[Rows from a 3D scene dataset]
↓
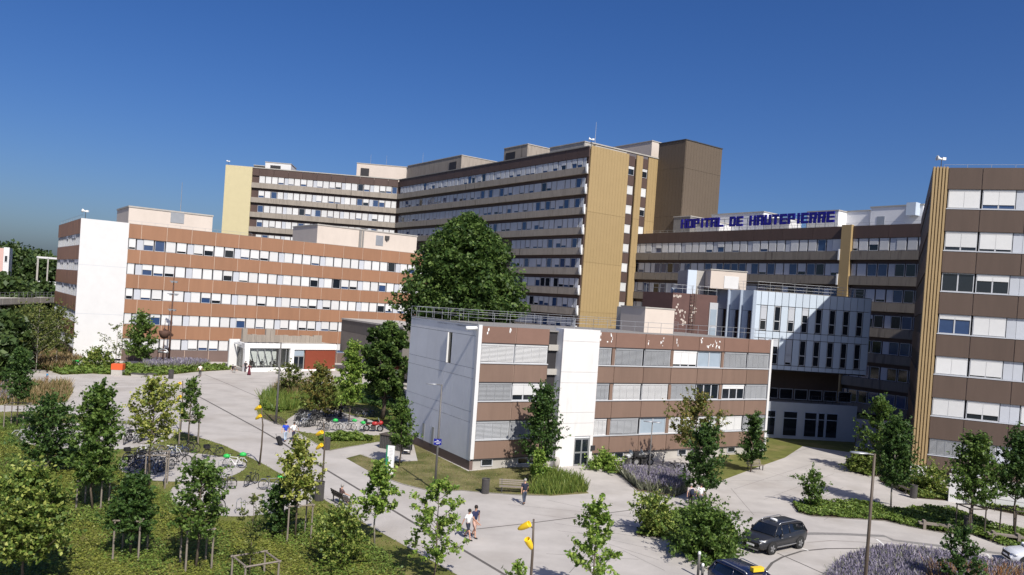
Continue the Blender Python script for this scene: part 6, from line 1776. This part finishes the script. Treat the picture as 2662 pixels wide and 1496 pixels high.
bz = math.atan2(*reversed((D(880, 1275) - D(836, 1252)).xy)) + math.pi
person(pB + Vector((.1 * math.cos(bz), .1 * math.sin(bz), -.03)), bz - R(90), 'person with grey hair sitting on the dark bench at the path edge', (.1, .06, .06), (.06, .06, .07), 'hair_grey', 1.65, sit=True, arms=((.25, -.05), (.25, -.05)))
person(G(886, 1090), R(200), 'person in black with a white cap standing among the island bicycles', (.02, .02, .022), (.02, .02, .025), 'hair_grey', 1.75, .08, sleeves='long')
# seated guests behind the pavilion glass
for i, (x, y) in enumerate(((1.9, 1.6), (4.2, 2.2), (5.6, 1.7), (6.6, 2.4), (2.8, 2.8))):
    q = FP.p(x, y, .5)
    person(q, R(-90 + 40 * i), ['guest at the left table', 'guest second from the left', 'guest in the middle', 'guest nearest the right column', 'guest at the back'][i] + ' behind the pavilion glass', [(.02, .02, .02), (.3, .3, .3), (.03, .03, .04), (.04, .03, .03), (.02, .02, .03)][i], (.03, .03, .04), 'hair', 1.6, sit=True)
    t = thing('cafe_table', 'small round cafe table behind the pavilion glass', 'table', Matrix.Translation(FP.p(x + .1, y - .75, .5)), 'cafe tables')
    sub(t, 'table_top', MB().lathe([(.35, .7), (.35, .74)], 14).mesh('table_top', M['conc_light'])); sub(t, 'leg', MB().lathe([(.2, 0), (.2, .03), (.03, .06), (.03, .7)], 8).mesh('leg', M['dark_steel']))
    t = thing('cafe_chair', 'dark cafe chair under a seated guest behind the pavilion glass', 'chair', Matrix.Translation(q) @ Matrix.Rotation(R(-90 + 40 * i), 4, 'Z'), 'cafe chairs')
    sub(t, 'seat', MB().box(-.2, .2, -.2, .2, .38, .42).mesh('seat', M['dark_steel'])); sub(t, 'backrest', MB().box(-.22, -.2, -.2, .2, .42, .82).mesh('backrest', M['dark_steel']))
    lm = MB().box(-.015, .015, -.015, .015, 0, .38).mesh('leg', M['dark_steel'])
    for a in (-.18, .18):
        for c in (-.18, .18): sub(t, 'leg', lm, Matrix.Translation((a, c, 0)))
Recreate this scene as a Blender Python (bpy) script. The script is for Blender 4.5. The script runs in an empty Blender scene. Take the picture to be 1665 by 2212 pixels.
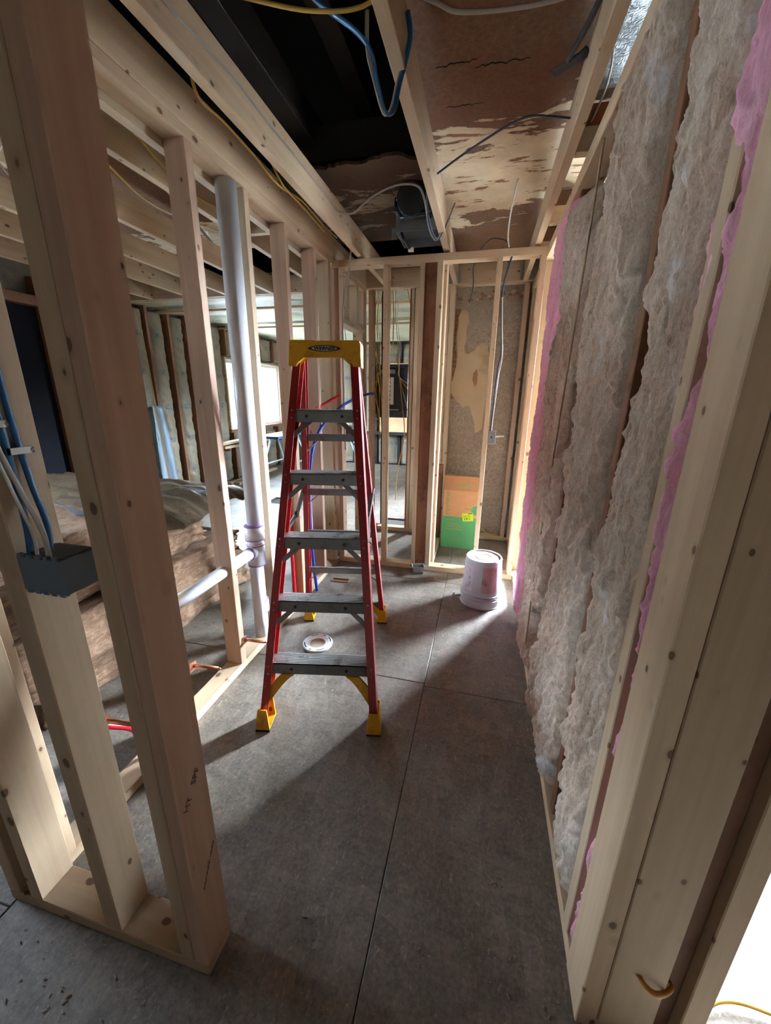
↑
Required work:
Exactly reproduce each record, leaving out any pictures.

Solution for this task:
Continue the Blender Python script for this scene: part 6, from line 1776. This part finishes the script. Treat the picture as 2662 pixels wide and 1496 pixels high.
bz = math.atan2(*reversed((D(880, 1275) - D(836, 1252)).xy)) + math.pi
person(pB + Vector((.1 * math.cos(bz), .1 * math.sin(bz), -.03)), bz - R(90), 'person with grey hair sitting on the dark bench at the path edge', (.1, .06, .06), (.06, .06, .07), 'hair_grey', 1.65, sit=True, arms=((.25, -.05), (.25, -.05)))
person(G(886, 1090), R(200), 'person in black with a white cap standing among the island bicycles', (.02, .02, .022), (.02, .02, .025), 'hair_grey', 1.75, .08, sleeves='long')
# seated guests behind the pavilion glass
for i, (x, y) in enumerate(((1.9, 1.6), (4.2, 2.2), (5.6, 1.7), (6.6, 2.4), (2.8, 2.8))):
    q = FP.p(x, y, .5)
    person(q, R(-90 + 40 * i), ['guest at the left table', 'guest second from the left', 'guest in the middle', 'guest nearest the right column', 'guest at the back'][i] + ' behind the pavilion glass', [(.02, .02, .02), (.3, .3, .3), (.03, .03, .04), (.04, .03, .03), (.02, .02, .03)][i], (.03, .03, .04), 'hair', 1.6, sit=True)
    t = thing('cafe_table', 'small round cafe table behind the pavilion glass', 'table', Matrix.Translation(FP.p(x + .1, y - .75, .5)), 'cafe tables')
    sub(t, 'table_top', MB().lathe([(.35, .7), (.35, .74)], 14).mesh('table_top', M['conc_light'])); sub(t, 'leg', MB().lathe([(.2, 0), (.2, .03), (.03, .06), (.03, .7)], 8).mesh('leg', M['dark_steel']))
    t = thing('cafe_chair', 'dark cafe chair under a seated guest behind the pavilion glass', 'chair', Matrix.Translation(q) @ Matrix.Rotation(R(-90 + 40 * i), 4, 'Z'), 'cafe chairs')
    sub(t, 'seat', MB().box(-.2, .2, -.2, .2, .38, .42).mesh('seat', M['dark_steel'])); sub(t, 'backrest', MB().box(-.22, -.2, -.2, .2, .42, .82).mesh('backrest', M['dark_steel']))
    lm = MB().box(-.015, .015, -.015, .015, 0, .38).mesh('leg', M['dark_steel'])
    for a in (-.18, .18):
        for c in (-.18, .18): sub(t, 'leg', lm, Matrix.Translation((a, c, 0)))
Recreate this scene as a Blender Python (bpy) script. The script is for Blender 4.5. The script runs in an empty Blender scene. Take the picture to be 1665 by 2212 pixels.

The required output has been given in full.